▶ _WHAT IS NEEDED_
Copy all lines below exactly as written. Leave pictures out.
***
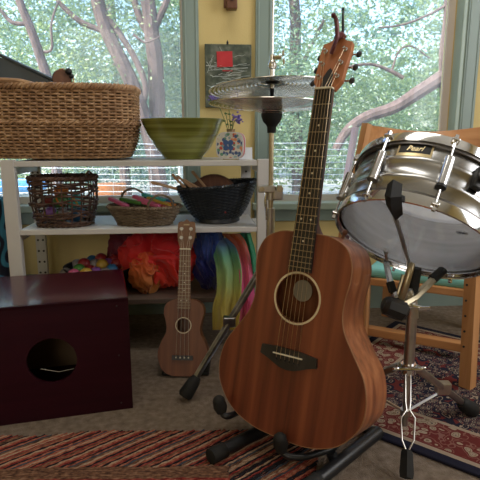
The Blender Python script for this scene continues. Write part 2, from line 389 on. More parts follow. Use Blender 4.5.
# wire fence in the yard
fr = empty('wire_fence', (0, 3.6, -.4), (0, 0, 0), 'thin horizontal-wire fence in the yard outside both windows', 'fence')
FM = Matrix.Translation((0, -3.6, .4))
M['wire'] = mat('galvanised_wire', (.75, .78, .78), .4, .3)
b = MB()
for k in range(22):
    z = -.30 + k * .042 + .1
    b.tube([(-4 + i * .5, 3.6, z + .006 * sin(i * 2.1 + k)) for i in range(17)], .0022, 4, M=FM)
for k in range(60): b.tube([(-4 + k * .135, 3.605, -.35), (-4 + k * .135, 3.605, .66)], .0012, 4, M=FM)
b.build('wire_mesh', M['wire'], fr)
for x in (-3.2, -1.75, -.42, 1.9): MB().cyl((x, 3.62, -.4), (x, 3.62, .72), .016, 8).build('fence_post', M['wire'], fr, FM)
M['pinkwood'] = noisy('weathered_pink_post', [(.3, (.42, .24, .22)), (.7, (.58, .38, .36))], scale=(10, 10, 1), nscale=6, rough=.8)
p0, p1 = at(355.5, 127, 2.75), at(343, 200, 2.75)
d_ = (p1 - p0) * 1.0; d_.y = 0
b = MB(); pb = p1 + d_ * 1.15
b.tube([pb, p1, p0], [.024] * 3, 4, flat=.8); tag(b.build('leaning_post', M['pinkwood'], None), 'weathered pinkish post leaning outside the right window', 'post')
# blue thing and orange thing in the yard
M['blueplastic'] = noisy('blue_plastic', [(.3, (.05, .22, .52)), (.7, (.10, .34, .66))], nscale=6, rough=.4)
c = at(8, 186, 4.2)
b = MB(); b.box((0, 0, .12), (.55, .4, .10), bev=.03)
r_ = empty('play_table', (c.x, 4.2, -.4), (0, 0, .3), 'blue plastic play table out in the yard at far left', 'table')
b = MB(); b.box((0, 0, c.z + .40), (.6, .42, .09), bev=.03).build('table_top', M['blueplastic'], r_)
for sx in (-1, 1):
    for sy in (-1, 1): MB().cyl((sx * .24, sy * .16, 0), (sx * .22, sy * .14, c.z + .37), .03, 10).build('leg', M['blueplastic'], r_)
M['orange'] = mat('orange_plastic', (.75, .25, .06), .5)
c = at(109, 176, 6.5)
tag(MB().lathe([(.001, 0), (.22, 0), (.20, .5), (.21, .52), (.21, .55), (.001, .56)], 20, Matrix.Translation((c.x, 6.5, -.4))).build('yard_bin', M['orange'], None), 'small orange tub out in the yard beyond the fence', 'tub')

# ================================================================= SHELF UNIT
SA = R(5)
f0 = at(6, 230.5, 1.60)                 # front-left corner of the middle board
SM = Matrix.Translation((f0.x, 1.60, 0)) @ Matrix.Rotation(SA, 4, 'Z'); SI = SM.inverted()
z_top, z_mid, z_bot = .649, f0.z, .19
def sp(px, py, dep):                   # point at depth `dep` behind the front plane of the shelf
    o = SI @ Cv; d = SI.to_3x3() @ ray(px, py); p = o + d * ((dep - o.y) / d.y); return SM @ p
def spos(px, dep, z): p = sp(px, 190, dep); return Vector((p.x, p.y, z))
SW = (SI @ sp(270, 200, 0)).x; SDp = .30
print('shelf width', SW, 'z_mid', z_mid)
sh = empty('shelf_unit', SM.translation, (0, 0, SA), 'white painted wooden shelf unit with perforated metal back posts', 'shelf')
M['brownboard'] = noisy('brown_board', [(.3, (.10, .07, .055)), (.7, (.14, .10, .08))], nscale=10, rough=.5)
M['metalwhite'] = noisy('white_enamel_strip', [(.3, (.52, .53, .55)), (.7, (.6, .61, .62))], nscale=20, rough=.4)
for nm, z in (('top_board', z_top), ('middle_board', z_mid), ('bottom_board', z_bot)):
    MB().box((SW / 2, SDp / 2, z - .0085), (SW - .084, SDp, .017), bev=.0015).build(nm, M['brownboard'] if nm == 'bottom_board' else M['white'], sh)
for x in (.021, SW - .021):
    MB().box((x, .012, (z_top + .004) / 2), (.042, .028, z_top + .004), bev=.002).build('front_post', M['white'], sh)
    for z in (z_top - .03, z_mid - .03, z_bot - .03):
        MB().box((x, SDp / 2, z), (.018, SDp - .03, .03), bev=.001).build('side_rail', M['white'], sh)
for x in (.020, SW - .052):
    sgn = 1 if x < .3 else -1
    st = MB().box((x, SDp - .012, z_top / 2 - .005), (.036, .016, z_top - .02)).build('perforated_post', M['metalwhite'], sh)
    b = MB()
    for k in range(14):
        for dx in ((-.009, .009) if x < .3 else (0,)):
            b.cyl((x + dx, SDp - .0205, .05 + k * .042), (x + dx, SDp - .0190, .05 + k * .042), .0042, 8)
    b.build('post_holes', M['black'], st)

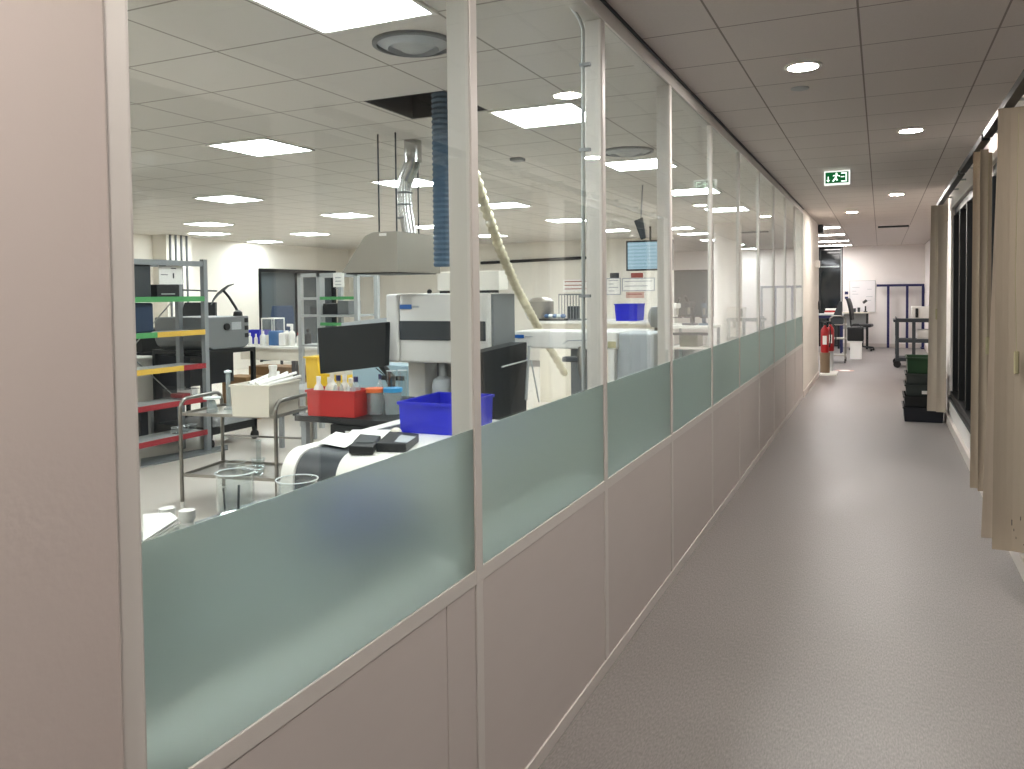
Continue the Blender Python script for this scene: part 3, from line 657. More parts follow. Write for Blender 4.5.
***
▶ _SOLUTION_
The Blender Python script for this scene continues. Write part 2, from line 389 on. More parts follow. Use Blender 4.5.
# wire fence in the yard
fr = empty('wire_fence', (0, 3.6, -.4), (0, 0, 0), 'thin horizontal-wire fence in the yard outside both windows', 'fence')
FM = Matrix.Translation((0, -3.6, .4))
M['wire'] = mat('galvanised_wire', (.75, .78, .78), .4, .3)
b = MB()
for k in range(22):
    z = -.30 + k * .042 + .1
    b.tube([(-4 + i * .5, 3.6, z + .006 * sin(i * 2.1 + k)) for i in range(17)], .0022, 4, M=FM)
for k in range(60): b.tube([(-4 + k * .135, 3.605, -.35), (-4 + k * .135, 3.605, .66)], .0012, 4, M=FM)
b.build('wire_mesh', M['wire'], fr)
for x in (-3.2, -1.75, -.42, 1.9): MB().cyl((x, 3.62, -.4), (x, 3.62, .72), .016, 8).build('fence_post', M['wire'], fr, FM)
M['pinkwood'] = noisy('weathered_pink_post', [(.3, (.42, .24, .22)), (.7, (.58, .38, .36))], scale=(10, 10, 1), nscale=6, rough=.8)
p0, p1 = at(355.5, 127, 2.75), at(343, 200, 2.75)
d_ = (p1 - p0) * 1.0; d_.y = 0
b = MB(); pb = p1 + d_ * 1.15
b.tube([pb, p1, p0], [.024] * 3, 4, flat=.8); tag(b.build('leaning_post', M['pinkwood'], None), 'weathered pinkish post leaning outside the right window', 'post')
# blue thing and orange thing in the yard
M['blueplastic'] = noisy('blue_plastic', [(.3, (.05, .22, .52)), (.7, (.10, .34, .66))], nscale=6, rough=.4)
c = at(8, 186, 4.2)
b = MB(); b.box((0, 0, .12), (.55, .4, .10), bev=.03)
r_ = empty('play_table', (c.x, 4.2, -.4), (0, 0, .3), 'blue plastic play table out in the yard at far left', 'table')
b = MB(); b.box((0, 0, c.z + .40), (.6, .42, .09), bev=.03).build('table_top', M['blueplastic'], r_)
for sx in (-1, 1):
    for sy in (-1, 1): MB().cyl((sx * .24, sy * .16, 0), (sx * .22, sy * .14, c.z + .37), .03, 10).build('leg', M['blueplastic'], r_)
M['orange'] = mat('orange_plastic', (.75, .25, .06), .5)
c = at(109, 176, 6.5)
tag(MB().lathe([(.001, 0), (.22, 0), (.20, .5), (.21, .52), (.21, .55), (.001, .56)], 20, Matrix.Translation((c.x, 6.5, -.4))).build('yard_bin', M['orange'], None), 'small orange tub out in the yard beyond the fence', 'tub')

# ================================================================= SHELF UNIT
SA = R(5)
f0 = at(6, 230.5, 1.60)                 # front-left corner of the middle board
SM = Matrix.Translation((f0.x, 1.60, 0)) @ Matrix.Rotation(SA, 4, 'Z'); SI = SM.inverted()
z_top, z_mid, z_bot = .649, f0.z, .19
def sp(px, py, dep):                   # point at depth `dep` behind the front plane of the shelf
    o = SI @ Cv; d = SI.to_3x3() @ ray(px, py); p = o + d * ((dep - o.y) / d.y); return SM @ p
def spos(px, dep, z): p = sp(px, 190, dep); return Vector((p.x, p.y, z))
SW = (SI @ sp(270, 200, 0)).x; SDp = .30
print('shelf width', SW, 'z_mid', z_mid)
sh = empty('shelf_unit', SM.translation, (0, 0, SA), 'white painted wooden shelf unit with perforated metal back posts', 'shelf')
M['brownboard'] = noisy('brown_board', [(.3, (.10, .07, .055)), (.7, (.14, .10, .08))], nscale=10, rough=.5)
M['metalwhite'] = noisy('white_enamel_strip', [(.3, (.52, .53, .55)), (.7, (.6, .61, .62))], nscale=20, rough=.4)
for nm, z in (('top_board', z_top), ('middle_board', z_mid), ('bottom_board', z_bot)):
    MB().box((SW / 2, SDp / 2, z - .0085), (SW - .084, SDp, .017), bev=.0015).build(nm, M['brownboard'] if nm == 'bottom_board' else M['white'], sh)
for x in (.021, SW - .021):
    MB().box((x, .012, (z_top + .004) / 2), (.042, .028, z_top + .004), bev=.002).build('front_post', M['white'], sh)
    for z in (z_top - .03, z_mid - .03, z_bot - .03):
        MB().box((x, SDp / 2, z), (.018, SDp - .03, .03), bev=.001).build('side_rail', M['white'], sh)
for x in (.020, SW - .052):
    sgn = 1 if x < .3 else -1
    st = MB().box((x, SDp - .012, z_top / 2 - .005), (.036, .016, z_top - .02)).build('perforated_post', M['metalwhite'], sh)
    b = MB()
    for k in range(14):
        for dx in ((-.009, .009) if x < .3 else (0,)):
            b.cyl((x + dx, SDp - .0205, .05 + k * .042), (x + dx, SDp - .0190, .05 + k * .042), .0042, 8)
    b.build('post_holes', M['black'], st)

Continue the Blender Python script for this scene: part 3, from line 657. More parts follow. Write for Blender 4.5.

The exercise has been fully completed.